The pwgen program generates passwords which are designed to be easily memorized by humans, while being as secure as possible. Human-memorable passwords are never going to be as secure as completely completely random passwords.

This tutorial explains how to install pwgen on Raspberry Pi.

Use SSH to connect to Raspberry Pi. Update the package lists and install pwgen by using the following commands:

sudo apt update
sudo apt install -y pwgen

Now simply type the pwgen command:

pwgen

By default, pwgen generates 160 passwords which are 8 characters in length.

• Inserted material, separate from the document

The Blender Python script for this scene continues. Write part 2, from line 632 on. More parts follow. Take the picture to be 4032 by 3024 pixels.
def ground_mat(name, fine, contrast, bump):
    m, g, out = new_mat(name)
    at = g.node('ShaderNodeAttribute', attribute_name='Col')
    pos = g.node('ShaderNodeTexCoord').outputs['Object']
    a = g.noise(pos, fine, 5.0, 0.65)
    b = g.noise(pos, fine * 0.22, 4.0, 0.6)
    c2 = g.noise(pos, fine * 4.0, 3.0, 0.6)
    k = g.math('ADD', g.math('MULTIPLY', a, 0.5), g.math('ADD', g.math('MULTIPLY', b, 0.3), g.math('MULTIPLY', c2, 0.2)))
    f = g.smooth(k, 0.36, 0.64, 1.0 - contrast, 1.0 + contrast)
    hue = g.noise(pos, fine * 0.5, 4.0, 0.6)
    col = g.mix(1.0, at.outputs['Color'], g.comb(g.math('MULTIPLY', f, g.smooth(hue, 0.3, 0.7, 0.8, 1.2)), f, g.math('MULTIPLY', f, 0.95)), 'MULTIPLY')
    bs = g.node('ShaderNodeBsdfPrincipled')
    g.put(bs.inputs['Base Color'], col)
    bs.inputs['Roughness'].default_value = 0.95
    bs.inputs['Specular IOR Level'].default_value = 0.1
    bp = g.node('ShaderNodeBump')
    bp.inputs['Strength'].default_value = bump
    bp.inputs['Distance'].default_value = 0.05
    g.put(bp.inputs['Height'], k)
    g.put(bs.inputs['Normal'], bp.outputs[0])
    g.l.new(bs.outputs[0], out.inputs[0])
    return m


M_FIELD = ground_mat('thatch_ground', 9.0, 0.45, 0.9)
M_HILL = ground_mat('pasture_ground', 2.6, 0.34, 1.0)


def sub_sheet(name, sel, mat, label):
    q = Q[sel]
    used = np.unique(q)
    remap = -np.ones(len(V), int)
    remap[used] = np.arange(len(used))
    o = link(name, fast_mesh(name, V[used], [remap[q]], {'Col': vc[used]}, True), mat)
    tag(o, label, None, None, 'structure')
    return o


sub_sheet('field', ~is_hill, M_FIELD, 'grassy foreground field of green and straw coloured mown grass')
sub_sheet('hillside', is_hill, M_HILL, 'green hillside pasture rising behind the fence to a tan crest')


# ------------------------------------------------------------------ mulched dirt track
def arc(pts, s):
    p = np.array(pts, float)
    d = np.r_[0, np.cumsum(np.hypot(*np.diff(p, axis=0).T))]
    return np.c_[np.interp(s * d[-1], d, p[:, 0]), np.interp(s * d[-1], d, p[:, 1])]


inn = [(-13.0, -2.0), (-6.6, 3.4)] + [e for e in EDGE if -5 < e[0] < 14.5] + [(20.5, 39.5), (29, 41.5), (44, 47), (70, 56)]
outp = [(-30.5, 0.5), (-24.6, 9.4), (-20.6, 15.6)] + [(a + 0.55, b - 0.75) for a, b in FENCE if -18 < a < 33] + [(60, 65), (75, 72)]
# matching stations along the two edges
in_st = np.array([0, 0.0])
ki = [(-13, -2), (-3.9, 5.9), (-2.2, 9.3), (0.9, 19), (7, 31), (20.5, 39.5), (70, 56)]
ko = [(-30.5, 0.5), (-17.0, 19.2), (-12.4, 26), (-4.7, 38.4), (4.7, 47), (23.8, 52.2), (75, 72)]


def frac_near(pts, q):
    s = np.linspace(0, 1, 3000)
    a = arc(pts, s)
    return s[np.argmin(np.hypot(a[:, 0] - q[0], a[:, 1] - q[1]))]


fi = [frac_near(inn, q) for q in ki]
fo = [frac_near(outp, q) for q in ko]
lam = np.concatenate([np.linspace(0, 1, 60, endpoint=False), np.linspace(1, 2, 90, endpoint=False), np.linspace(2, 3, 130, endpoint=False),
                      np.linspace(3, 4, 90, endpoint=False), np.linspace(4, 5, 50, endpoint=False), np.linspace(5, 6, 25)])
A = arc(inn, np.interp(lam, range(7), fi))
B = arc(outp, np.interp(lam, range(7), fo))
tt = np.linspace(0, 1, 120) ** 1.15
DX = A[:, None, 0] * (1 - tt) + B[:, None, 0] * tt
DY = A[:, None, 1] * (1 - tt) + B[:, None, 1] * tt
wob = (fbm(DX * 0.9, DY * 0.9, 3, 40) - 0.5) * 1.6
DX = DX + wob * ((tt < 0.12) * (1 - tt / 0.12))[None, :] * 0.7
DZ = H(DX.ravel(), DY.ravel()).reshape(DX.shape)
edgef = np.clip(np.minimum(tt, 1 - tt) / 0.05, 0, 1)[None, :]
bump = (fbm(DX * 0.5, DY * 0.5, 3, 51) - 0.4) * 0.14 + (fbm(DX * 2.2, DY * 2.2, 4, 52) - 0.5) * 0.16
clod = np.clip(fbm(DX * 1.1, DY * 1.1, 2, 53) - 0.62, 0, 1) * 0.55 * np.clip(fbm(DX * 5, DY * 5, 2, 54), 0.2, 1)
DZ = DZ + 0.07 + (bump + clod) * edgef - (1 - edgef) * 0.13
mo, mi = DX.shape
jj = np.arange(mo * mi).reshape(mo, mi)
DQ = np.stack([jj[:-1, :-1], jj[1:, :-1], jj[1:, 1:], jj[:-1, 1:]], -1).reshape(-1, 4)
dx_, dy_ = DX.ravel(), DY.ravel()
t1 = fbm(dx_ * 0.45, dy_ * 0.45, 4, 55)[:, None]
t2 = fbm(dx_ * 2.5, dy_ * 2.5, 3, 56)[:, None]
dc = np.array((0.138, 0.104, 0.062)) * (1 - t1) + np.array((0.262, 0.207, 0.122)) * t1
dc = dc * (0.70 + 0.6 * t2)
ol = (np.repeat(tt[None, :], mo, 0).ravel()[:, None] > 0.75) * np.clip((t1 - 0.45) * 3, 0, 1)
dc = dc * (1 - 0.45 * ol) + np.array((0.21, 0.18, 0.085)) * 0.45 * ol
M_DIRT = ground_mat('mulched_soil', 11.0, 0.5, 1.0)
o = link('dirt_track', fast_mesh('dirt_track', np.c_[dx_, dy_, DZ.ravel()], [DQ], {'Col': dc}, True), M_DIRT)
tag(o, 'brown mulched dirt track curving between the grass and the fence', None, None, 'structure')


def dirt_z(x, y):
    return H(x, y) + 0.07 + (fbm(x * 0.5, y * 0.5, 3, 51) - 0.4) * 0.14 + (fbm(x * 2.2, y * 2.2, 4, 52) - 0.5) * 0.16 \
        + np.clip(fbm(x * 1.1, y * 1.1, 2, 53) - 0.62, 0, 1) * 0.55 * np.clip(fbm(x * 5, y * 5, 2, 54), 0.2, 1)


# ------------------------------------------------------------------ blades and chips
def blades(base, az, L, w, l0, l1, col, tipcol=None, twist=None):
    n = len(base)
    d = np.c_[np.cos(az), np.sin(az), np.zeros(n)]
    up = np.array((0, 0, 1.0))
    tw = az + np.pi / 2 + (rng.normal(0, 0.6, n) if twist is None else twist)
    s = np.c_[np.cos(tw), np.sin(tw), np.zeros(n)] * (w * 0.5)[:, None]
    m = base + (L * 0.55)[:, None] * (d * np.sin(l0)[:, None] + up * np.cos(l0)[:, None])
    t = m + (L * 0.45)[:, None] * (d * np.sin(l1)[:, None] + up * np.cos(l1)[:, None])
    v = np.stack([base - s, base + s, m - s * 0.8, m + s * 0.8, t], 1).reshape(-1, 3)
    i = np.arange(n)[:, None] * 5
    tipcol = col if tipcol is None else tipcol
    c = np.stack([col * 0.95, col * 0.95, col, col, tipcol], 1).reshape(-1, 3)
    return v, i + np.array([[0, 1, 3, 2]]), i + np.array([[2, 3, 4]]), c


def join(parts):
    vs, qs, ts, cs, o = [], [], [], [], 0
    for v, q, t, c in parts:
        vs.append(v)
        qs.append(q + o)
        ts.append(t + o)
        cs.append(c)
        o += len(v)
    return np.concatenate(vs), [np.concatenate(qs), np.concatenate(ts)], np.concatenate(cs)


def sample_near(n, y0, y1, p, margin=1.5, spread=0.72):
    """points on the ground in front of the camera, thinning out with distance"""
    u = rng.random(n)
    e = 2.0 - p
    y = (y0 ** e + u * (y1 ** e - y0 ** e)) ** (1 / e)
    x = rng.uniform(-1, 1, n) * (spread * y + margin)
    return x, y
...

Run pwgen -c followed by the character length to generate a password with at least one capital letter:

user@raspberrypi:~ $ pwgen -c 5 4
ko0Ku Ain4e Thoa3 GeiF8

 

Options

-0, –no-numerals
Don’t include numbers in the generated passwords.
-1
Print the generated passwords one per line.
-A, –no-capitalize
Don’t bother to include any capital letters in the generated passwords.
-a, –alt-phonics
This option doesn’t do anything special; it is present only for backwards compatibility.
-B, –ambiguous
Don’t use characters that could be confused by the user when printed, such as ‘l’ and ‘1’, or ‘0’ or ‘O’. This reduces the number of possible passwords significantly, and as such reduces the quality of the passwords. It may be useful for users who have bad vision, but in general use of this option is not recommended.
-c, –capitalize
Include at least one capital letter in the password. This is the default if the standard output is a tty device.
-C
Print the generated passwords in columns. This is the default if the standard output is a tty device.
-N, –num-passwords=num
Generate num passwords. This defaults to a screenful if passwords are printed by columns, and one password.
-n, –numerals
Include at least one number in the password. This is the default if the standard output is a tty device.
-H, –sha1=/path/to/file[#seed]
Will use the sha1’s hash of given file and the optional seed to create password. It will allow you to compute the same password later, if you remember the file, seed, and pwgen’s options used. ie: pwgen -H ~/your_favorite.mp3#your@email.com gives a list of possibles passwords for your pop3 account, and you can ask this list again and again.
WARNING:
The passwords generated using this option are not very random. If you use this option, make sure the attacker can not obtain a copy of the file. Also, note that the name of the file may be easily available from the ~/.history or ~/.bash_history file.
-h, –help
Print a help message.
-s, –secure
Generate completely random, hard-to-memorize passwords. These should only be used for machine passwords, since otherwise it’s almost guaranteed that users will simply write the password on a piece of paper taped to the monitor…
-v, –no-vowels
Generate random passwords that do not contain vowels or numbers that might be mistaken for vowels. It provides less secure passwords to allow system administrators to not have to worry with random passwords accidentally contain offensive substrings.
-y, –symbols
Include at least one special character in the password.